Só me aborrecer! Não vê quanta gente aqui esperando! Que diabo! Tá olhando o
quê?!
Mas como o pobre do chinês não entendia
quase ou absolutamente nada, e seguia com a mesma cara de súplica, com uma
folha timbrada na mão feito caneca de esmola, a briga era tão injusta quanto
estúpida. Por fim a mulher se deu conta
das dificuldades comunicativas, virou-lhe as costas e entrou numa sala
no fundo, fechando a porta com barulho. Nesta, se lia “177”.

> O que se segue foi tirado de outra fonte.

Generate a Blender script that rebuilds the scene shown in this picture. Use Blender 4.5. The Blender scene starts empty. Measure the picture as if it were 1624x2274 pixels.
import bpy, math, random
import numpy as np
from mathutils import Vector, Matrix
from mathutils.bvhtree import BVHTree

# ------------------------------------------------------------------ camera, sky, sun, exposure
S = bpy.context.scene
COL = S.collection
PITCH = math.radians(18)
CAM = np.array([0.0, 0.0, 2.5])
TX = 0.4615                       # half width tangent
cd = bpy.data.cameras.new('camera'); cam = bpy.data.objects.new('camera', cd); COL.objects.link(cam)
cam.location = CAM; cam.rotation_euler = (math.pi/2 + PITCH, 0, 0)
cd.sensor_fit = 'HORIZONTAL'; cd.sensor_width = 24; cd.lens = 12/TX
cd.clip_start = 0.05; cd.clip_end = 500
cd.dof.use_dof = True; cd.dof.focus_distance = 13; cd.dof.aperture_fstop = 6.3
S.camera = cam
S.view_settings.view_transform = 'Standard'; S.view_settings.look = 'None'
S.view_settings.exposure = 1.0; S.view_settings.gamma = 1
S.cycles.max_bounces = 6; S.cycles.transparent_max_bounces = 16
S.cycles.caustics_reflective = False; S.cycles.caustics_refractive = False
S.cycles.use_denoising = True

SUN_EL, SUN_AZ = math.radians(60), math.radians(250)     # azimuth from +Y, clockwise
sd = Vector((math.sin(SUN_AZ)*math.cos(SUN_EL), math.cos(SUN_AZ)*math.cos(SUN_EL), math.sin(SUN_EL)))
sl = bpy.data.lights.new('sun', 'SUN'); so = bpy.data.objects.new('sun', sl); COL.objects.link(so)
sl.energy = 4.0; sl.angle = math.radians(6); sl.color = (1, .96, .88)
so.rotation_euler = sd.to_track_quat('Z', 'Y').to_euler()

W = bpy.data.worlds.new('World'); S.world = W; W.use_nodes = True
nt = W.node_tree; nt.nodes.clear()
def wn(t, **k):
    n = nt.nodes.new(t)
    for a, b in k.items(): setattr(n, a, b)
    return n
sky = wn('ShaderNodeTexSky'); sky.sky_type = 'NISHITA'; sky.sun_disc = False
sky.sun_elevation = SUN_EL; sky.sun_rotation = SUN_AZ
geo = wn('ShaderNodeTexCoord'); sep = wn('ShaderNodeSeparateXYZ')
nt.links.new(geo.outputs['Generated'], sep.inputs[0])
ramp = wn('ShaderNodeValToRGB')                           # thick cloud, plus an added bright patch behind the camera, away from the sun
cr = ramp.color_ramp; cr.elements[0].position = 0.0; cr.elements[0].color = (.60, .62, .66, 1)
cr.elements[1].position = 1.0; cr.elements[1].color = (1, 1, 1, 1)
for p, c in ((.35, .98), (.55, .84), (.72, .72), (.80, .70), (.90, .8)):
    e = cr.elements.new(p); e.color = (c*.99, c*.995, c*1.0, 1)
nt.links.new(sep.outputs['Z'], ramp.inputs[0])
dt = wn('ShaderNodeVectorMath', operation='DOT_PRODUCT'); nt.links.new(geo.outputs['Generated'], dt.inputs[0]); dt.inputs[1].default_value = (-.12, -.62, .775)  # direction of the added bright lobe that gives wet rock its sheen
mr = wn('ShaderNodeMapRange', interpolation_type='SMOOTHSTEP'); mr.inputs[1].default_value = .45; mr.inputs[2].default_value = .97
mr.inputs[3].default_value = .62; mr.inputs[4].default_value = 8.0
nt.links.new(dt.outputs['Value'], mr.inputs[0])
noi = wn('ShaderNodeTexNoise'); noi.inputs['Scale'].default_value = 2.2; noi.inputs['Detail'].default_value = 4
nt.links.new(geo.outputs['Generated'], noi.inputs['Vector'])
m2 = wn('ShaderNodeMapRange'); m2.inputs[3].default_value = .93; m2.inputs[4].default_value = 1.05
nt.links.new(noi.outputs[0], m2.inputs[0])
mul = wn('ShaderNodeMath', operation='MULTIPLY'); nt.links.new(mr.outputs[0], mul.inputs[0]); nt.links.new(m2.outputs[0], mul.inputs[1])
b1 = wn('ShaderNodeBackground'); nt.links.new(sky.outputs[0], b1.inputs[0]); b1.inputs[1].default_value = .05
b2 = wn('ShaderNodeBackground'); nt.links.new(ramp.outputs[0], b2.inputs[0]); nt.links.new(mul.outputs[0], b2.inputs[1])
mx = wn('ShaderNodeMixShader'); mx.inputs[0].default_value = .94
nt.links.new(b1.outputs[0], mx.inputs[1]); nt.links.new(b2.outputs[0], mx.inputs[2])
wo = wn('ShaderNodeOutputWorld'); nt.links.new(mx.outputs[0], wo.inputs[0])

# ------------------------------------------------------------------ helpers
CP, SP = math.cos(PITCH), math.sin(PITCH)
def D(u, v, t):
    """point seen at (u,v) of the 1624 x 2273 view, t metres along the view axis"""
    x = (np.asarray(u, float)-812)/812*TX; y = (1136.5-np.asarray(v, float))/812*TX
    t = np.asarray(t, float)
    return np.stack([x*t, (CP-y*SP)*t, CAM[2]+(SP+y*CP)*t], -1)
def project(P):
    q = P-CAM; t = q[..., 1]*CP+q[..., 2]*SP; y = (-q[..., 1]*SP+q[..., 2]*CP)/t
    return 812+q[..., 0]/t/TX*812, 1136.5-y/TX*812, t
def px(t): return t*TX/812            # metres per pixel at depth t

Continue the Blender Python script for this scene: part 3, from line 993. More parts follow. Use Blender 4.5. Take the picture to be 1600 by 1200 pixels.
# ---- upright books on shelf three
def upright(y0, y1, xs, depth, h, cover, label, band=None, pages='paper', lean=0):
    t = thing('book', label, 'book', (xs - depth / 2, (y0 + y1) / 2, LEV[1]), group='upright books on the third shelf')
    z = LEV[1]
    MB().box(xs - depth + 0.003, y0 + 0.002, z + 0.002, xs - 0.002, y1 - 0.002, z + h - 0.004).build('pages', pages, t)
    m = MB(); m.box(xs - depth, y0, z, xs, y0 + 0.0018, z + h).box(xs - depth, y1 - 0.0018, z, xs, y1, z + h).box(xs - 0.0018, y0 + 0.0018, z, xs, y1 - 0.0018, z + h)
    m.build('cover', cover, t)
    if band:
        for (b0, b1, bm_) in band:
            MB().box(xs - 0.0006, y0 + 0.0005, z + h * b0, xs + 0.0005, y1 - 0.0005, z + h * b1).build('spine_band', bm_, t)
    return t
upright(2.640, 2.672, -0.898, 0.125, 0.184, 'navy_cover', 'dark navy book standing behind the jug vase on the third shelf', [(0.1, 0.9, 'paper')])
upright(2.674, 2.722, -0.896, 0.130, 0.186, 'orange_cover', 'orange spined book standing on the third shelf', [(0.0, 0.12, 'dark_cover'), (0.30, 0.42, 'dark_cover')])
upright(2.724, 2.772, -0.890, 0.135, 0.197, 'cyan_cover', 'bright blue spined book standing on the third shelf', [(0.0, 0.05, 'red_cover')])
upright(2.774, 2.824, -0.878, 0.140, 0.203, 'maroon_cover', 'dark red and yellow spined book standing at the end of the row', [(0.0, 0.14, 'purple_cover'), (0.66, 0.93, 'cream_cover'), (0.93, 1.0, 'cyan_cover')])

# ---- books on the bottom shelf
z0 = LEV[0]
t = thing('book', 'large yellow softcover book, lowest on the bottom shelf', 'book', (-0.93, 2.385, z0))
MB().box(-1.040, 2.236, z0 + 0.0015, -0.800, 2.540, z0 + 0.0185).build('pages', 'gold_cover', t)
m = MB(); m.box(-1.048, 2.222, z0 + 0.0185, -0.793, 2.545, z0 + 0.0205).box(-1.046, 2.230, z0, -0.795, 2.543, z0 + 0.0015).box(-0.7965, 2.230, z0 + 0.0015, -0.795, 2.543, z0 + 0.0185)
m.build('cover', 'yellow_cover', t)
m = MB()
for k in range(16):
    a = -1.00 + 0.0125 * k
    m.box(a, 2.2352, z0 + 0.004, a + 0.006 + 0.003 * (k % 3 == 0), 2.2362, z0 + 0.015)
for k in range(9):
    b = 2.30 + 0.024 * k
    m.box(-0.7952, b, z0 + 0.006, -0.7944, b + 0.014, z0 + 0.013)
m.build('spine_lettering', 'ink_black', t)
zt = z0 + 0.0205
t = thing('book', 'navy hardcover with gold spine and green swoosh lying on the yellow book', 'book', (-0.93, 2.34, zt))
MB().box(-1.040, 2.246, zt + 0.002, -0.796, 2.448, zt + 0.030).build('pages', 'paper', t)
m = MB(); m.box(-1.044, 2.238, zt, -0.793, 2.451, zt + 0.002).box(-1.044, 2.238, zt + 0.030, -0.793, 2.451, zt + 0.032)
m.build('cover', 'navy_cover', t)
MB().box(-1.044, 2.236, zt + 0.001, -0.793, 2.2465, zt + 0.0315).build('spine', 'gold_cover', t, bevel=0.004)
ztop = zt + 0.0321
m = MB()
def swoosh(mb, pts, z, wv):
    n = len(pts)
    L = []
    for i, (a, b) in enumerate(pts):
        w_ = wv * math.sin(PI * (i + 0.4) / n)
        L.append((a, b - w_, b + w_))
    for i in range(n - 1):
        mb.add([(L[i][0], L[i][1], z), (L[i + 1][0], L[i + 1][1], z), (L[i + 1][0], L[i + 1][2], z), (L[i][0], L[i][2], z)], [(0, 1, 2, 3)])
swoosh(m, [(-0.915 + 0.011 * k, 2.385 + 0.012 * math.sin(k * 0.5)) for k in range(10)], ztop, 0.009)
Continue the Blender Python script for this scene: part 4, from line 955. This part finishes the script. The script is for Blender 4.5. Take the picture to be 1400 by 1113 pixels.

“Essa agora é boa...”, gelei, constatando
no papelzinho amarrotado que o destino me reservara, junto à situação delicada,
uma funcionária de mal-humor. Mas respirei fundo e me preparei para o ataque,
dando só uns minutinhos para que, quem sabe, sua disposição se recompusesse ao
menos para com os ocidentais, e para que eu mesmo tomasse alguma coragem e
preparação linguística.
Me aproximei e bati na porta.
- Sim?! Pode entrar!
- Olá, com licença, eu, bem...
Ela já me olhava com impaciência. Mas não
aquela impaciência brasileira, com as quais lidamos todos os dias, que faz
questão de deixar muito claro àquele a quem se dirige o quão indesejável ele é,
e o quão inúteis serão suas perguntas, gentilezas, esforços e invectivas,
diante da rigidez soberana da má-vontade, praticamente uma maneira gentil de
pedir para que suma dali o mais depressa possível. Aqui é uma impaciência
cínica, que se diverte fleumaticamente a cada grosseria possível, que busca
empecilhos a cada gesto de um interlocutor fragilizado, escravizado pela
hierarquia do papel, e que faz da escrivaninha que nos separa praticamente um
altar, e do burocrata, um sacerdote. Mas mesmo assim não me abalava: tinha
respirado bem fundo.
- ... daí como não chega de jeito nenhum,
eu, bem, me deram esse papelzinho aqui, e, hum, como eu preciso prolongar minha
estadia, eu...
- Deixe-me ver.
Dei-lhe o papel e comecei uma prece.
- Hum... hum, hum. Hum? Ahã... – levantou
os olhos para mim, e voltou para o papel – hum, ham. Coff, coff, ruff! – tossiu
com força. - Huhum. Isso não está certo...
- Como não?
- Onde está a sua registração?
- Então, é o que eu tinha dito... não está
pronta... mas na semana que vem com certeza já vai...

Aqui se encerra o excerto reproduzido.